BEGIN LISTED ENTRIES

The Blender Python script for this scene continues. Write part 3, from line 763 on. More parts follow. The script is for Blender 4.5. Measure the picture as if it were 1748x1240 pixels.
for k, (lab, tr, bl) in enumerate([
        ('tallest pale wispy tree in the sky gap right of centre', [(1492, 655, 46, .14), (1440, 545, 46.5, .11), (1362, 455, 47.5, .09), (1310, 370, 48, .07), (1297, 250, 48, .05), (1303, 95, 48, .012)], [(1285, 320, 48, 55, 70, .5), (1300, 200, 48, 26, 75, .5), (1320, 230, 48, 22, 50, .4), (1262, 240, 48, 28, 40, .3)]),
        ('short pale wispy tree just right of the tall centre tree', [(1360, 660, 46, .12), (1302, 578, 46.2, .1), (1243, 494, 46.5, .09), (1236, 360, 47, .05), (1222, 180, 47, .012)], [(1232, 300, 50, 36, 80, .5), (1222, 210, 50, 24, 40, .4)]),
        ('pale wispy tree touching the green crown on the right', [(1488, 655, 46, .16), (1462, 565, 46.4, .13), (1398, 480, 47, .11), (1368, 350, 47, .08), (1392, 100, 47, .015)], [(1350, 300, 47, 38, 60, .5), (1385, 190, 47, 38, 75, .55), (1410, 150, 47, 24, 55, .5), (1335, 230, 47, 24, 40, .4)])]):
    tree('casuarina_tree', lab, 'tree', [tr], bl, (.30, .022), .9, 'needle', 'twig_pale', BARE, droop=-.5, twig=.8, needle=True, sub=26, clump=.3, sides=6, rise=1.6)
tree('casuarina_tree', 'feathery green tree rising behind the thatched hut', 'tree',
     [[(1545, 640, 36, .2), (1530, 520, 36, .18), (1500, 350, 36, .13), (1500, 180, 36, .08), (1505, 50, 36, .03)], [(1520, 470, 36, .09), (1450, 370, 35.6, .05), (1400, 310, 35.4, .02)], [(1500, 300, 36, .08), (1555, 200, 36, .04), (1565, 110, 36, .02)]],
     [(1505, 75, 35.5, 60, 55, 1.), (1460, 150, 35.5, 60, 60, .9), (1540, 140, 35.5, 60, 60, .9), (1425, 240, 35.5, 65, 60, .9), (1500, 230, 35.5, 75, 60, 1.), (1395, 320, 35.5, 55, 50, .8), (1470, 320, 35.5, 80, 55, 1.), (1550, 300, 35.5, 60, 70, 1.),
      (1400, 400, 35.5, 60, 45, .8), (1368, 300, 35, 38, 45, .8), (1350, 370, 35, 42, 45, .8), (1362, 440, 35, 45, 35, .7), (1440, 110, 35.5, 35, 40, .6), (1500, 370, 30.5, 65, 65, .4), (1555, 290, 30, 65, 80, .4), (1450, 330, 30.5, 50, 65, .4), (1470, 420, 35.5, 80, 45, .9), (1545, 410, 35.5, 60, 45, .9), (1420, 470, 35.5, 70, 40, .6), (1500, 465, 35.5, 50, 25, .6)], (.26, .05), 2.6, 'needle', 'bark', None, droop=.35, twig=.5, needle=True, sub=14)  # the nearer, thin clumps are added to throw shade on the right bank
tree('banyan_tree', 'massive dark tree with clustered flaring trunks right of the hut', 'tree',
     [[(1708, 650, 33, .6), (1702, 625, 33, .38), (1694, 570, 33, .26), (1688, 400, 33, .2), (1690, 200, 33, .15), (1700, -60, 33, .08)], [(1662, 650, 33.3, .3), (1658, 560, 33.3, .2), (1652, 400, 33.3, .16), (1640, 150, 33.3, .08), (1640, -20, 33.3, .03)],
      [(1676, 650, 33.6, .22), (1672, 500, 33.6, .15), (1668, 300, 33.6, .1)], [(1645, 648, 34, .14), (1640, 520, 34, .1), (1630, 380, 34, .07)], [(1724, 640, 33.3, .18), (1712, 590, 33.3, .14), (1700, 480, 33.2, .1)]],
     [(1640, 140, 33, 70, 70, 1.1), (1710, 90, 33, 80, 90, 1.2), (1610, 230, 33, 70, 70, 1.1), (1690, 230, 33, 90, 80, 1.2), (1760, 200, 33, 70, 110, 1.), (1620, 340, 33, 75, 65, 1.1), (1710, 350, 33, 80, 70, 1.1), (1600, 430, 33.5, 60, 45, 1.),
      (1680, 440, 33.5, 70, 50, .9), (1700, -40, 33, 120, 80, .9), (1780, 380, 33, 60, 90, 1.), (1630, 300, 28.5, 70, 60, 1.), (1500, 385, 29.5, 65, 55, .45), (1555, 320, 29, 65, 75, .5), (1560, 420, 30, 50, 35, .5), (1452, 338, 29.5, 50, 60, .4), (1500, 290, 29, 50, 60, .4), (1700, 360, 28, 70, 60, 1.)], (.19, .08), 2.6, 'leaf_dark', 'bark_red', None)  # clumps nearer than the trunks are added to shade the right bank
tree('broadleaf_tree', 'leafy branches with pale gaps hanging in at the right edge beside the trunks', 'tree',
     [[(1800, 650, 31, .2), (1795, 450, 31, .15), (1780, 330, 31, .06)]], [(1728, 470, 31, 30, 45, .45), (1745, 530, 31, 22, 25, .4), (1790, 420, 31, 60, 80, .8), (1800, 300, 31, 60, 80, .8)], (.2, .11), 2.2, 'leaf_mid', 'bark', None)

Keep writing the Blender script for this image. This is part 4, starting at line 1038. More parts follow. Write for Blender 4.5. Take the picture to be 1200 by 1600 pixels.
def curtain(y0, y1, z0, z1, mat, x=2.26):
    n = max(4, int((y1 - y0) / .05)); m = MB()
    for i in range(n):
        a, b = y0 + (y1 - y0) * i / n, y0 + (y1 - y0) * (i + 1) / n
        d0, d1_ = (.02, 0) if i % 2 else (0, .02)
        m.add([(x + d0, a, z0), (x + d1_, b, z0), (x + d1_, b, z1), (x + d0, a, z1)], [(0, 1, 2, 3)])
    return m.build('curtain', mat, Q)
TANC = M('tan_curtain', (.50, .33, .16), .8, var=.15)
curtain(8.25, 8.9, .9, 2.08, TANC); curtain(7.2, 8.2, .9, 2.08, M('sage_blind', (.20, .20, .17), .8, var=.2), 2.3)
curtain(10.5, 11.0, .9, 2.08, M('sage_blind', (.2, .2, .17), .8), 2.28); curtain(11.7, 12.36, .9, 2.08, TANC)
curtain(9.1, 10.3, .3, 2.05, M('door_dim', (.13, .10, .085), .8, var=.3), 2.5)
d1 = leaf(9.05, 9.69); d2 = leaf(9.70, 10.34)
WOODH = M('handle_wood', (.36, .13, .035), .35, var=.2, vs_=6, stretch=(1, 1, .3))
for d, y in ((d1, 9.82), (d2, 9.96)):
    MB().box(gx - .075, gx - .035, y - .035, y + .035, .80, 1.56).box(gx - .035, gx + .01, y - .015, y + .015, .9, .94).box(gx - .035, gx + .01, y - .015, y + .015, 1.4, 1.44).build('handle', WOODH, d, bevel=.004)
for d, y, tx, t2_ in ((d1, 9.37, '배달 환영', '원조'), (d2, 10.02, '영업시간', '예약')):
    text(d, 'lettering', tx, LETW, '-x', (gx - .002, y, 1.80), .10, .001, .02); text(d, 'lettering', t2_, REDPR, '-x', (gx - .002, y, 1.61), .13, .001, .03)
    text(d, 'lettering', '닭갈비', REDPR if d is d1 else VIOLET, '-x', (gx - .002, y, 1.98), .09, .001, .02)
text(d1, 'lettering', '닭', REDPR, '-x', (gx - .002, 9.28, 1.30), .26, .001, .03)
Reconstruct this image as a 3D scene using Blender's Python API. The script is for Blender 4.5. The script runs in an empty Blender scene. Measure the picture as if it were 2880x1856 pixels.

END LISTED ENTRIES

[EXERCISE DESCRIPTION]
Here, the records must be output exactly and in full.

[SOLVED EXERCISE]
The Blender Python script for this scene continues. Write part 3, from line 763 on. More parts follow. The script is for Blender 4.5. Measure the picture as if it were 1748x1240 pixels.
for k, (lab, tr, bl) in enumerate([
        ('tallest pale wispy tree in the sky gap right of centre', [(1492, 655, 46, .14), (1440, 545, 46.5, .11), (1362, 455, 47.5, .09), (1310, 370, 48, .07), (1297, 250, 48, .05), (1303, 95, 48, .012)], [(1285, 320, 48, 55, 70, .5), (1300, 200, 48, 26, 75, .5), (1320, 230, 48, 22, 50, .4), (1262, 240, 48, 28, 40, .3)]),
        ('short pale wispy tree just right of the tall centre tree', [(1360, 660, 46, .12), (1302, 578, 46.2, .1), (1243, 494, 46.5, .09), (1236, 360, 47, .05), (1222, 180, 47, .012)], [(1232, 300, 50, 36, 80, .5), (1222, 210, 50, 24, 40, .4)]),
        ('pale wispy tree touching the green crown on the right', [(1488, 655, 46, .16), (1462, 565, 46.4, .13), (1398, 480, 47, .11), (1368, 350, 47, .08), (1392, 100, 47, .015)], [(1350, 300, 47, 38, 60, .5), (1385, 190, 47, 38, 75, .55), (1410, 150, 47, 24, 55, .5), (1335, 230, 47, 24, 40, .4)])]):
    tree('casuarina_tree', lab, 'tree', [tr], bl, (.30, .022), .9, 'needle', 'twig_pale', BARE, droop=-.5, twig=.8, needle=True, sub=26, clump=.3, sides=6, rise=1.6)
tree('casuarina_tree', 'feathery green tree rising behind the thatched hut', 'tree',
     [[(1545, 640, 36, .2), (1530, 520, 36, .18), (1500, 350, 36, .13), (1500, 180, 36, .08), (1505, 50, 36, .03)], [(1520, 470, 36, .09), (1450, 370, 35.6, .05), (1400, 310, 35.4, .02)], [(1500, 300, 36, .08), (1555, 200, 36, .04), (1565, 110, 36, .02)]],
     [(1505, 75, 35.5, 60, 55, 1.), (1460, 150, 35.5, 60, 60, .9), (1540, 140, 35.5, 60, 60, .9), (1425, 240, 35.5, 65, 60, .9), (1500, 230, 35.5, 75, 60, 1.), (1395, 320, 35.5, 55, 50, .8), (1470, 320, 35.5, 80, 55, 1.), (1550, 300, 35.5, 60, 70, 1.),
      (1400, 400, 35.5, 60, 45, .8), (1368, 300, 35, 38, 45, .8), (1350, 370, 35, 42, 45, .8), (1362, 440, 35, 45, 35, .7), (1440, 110, 35.5, 35, 40, .6), (1500, 370, 30.5, 65, 65, .4), (1555, 290, 30, 65, 80, .4), (1450, 330, 30.5, 50, 65, .4), (1470, 420, 35.5, 80, 45, .9), (1545, 410, 35.5, 60, 45, .9), (1420, 470, 35.5, 70, 40, .6), (1500, 465, 35.5, 50, 25, .6)], (.26, .05), 2.6, 'needle', 'bark', None, droop=.35, twig=.5, needle=True, sub=14)  # the nearer, thin clumps are added to throw shade on the right bank
tree('banyan_tree', 'massive dark tree with clustered flaring trunks right of the hut', 'tree',
     [[(1708, 650, 33, .6), (1702, 625, 33, .38), (1694, 570, 33, .26), (1688, 400, 33, .2), (1690, 200, 33, .15), (1700, -60, 33, .08)], [(1662, 650, 33.3, .3), (1658, 560, 33.3, .2), (1652, 400, 33.3, .16), (1640, 150, 33.3, .08), (1640, -20, 33.3, .03)],
      [(1676, 650, 33.6, .22), (1672, 500, 33.6, .15), (1668, 300, 33.6, .1)], [(1645, 648, 34, .14), (1640, 520, 34, .1), (1630, 380, 34, .07)], [(1724, 640, 33.3, .18), (1712, 590, 33.3, .14), (1700, 480, 33.2, .1)]],
     [(1640, 140, 33, 70, 70, 1.1), (1710, 90, 33, 80, 90, 1.2), (1610, 230, 33, 70, 70, 1.1), (1690, 230, 33, 90, 80, 1.2), (1760, 200, 33, 70, 110, 1.), (1620, 340, 33, 75, 65, 1.1), (1710, 350, 33, 80, 70, 1.1), (1600, 430, 33.5, 60, 45, 1.),
      (1680, 440, 33.5, 70, 50, .9), (1700, -40, 33, 120, 80, .9), (1780, 380, 33, 60, 90, 1.), (1630, 300, 28.5, 70, 60, 1.), (1500, 385, 29.5, 65, 55, .45), (1555, 320, 29, 65, 75, .5), (1560, 420, 30, 50, 35, .5), (1452, 338, 29.5, 50, 60, .4), (1500, 290, 29, 50, 60, .4), (1700, 360, 28, 70, 60, 1.)], (.19, .08), 2.6, 'leaf_dark', 'bark_red', None)  # clumps nearer than the trunks are added to shade the right bank
tree('broadleaf_tree', 'leafy branches with pale gaps hanging in at the right edge beside the trunks', 'tree',
     [[(1800, 650, 31, .2), (1795, 450, 31, .15), (1780, 330, 31, .06)]], [(1728, 470, 31, 30, 45, .45), (1745, 530, 31, 22, 25, .4), (1790, 420, 31, 60, 80, .8), (1800, 300, 31, 60, 80, .8)], (.2, .11), 2.2, 'leaf_mid', 'bark', None)

Keep writing the Blender script for this image. This is part 4, starting at line 1038. More parts follow. Write for Blender 4.5. Take the picture to be 1200 by 1600 pixels.
def curtain(y0, y1, z0, z1, mat, x=2.26):
    n = max(4, int((y1 - y0) / .05)); m = MB()
    for i in range(n):
        a, b = y0 + (y1 - y0) * i / n, y0 + (y1 - y0) * (i + 1) / n
        d0, d1_ = (.02, 0) if i % 2 else (0, .02)
        m.add([(x + d0, a, z0), (x + d1_, b, z0), (x + d1_, b, z1), (x + d0, a, z1)], [(0, 1, 2, 3)])
    return m.build('curtain', mat, Q)
TANC = M('tan_curtain', (.50, .33, .16), .8, var=.15)
curtain(8.25, 8.9, .9, 2.08, TANC); curtain(7.2, 8.2, .9, 2.08, M('sage_blind', (.20, .20, .17), .8, var=.2), 2.3)
curtain(10.5, 11.0, .9, 2.08, M('sage_blind', (.2, .2, .17), .8), 2.28); curtain(11.7, 12.36, .9, 2.08, TANC)
curtain(9.1, 10.3, .3, 2.05, M('door_dim', (.13, .10, .085), .8, var=.3), 2.5)
d1 = leaf(9.05, 9.69); d2 = leaf(9.70, 10.34)
WOODH = M('handle_wood', (.36, .13, .035), .35, var=.2, vs_=6, stretch=(1, 1, .3))
for d, y in ((d1, 9.82), (d2, 9.96)):
    MB().box(gx - .075, gx - .035, y - .035, y + .035, .80, 1.56).box(gx - .035, gx + .01, y - .015, y + .015, .9, .94).box(gx - .035, gx + .01, y - .015, y + .015, 1.4, 1.44).build('handle', WOODH, d, bevel=.004)
for d, y, tx, t2_ in ((d1, 9.37, '배달 환영', '원조'), (d2, 10.02, '영업시간', '예약')):
    text(d, 'lettering', tx, LETW, '-x', (gx - .002, y, 1.80), .10, .001, .02); text(d, 'lettering', t2_, REDPR, '-x', (gx - .002, y, 1.61), .13, .001, .03)
    text(d, 'lettering', '닭갈비', REDPR if d is d1 else VIOLET, '-x', (gx - .002, y, 1.98), .09, .001, .02)
text(d1, 'lettering', '닭', REDPR, '-x', (gx - .002, 9.28, 1.30), .26, .001, .03)
Reconstruct this image as a 3D scene using Blender's Python API. The script is for Blender 4.5. The script runs in an empty Blender scene. Measure the picture as if it were 2880x1856 pixels.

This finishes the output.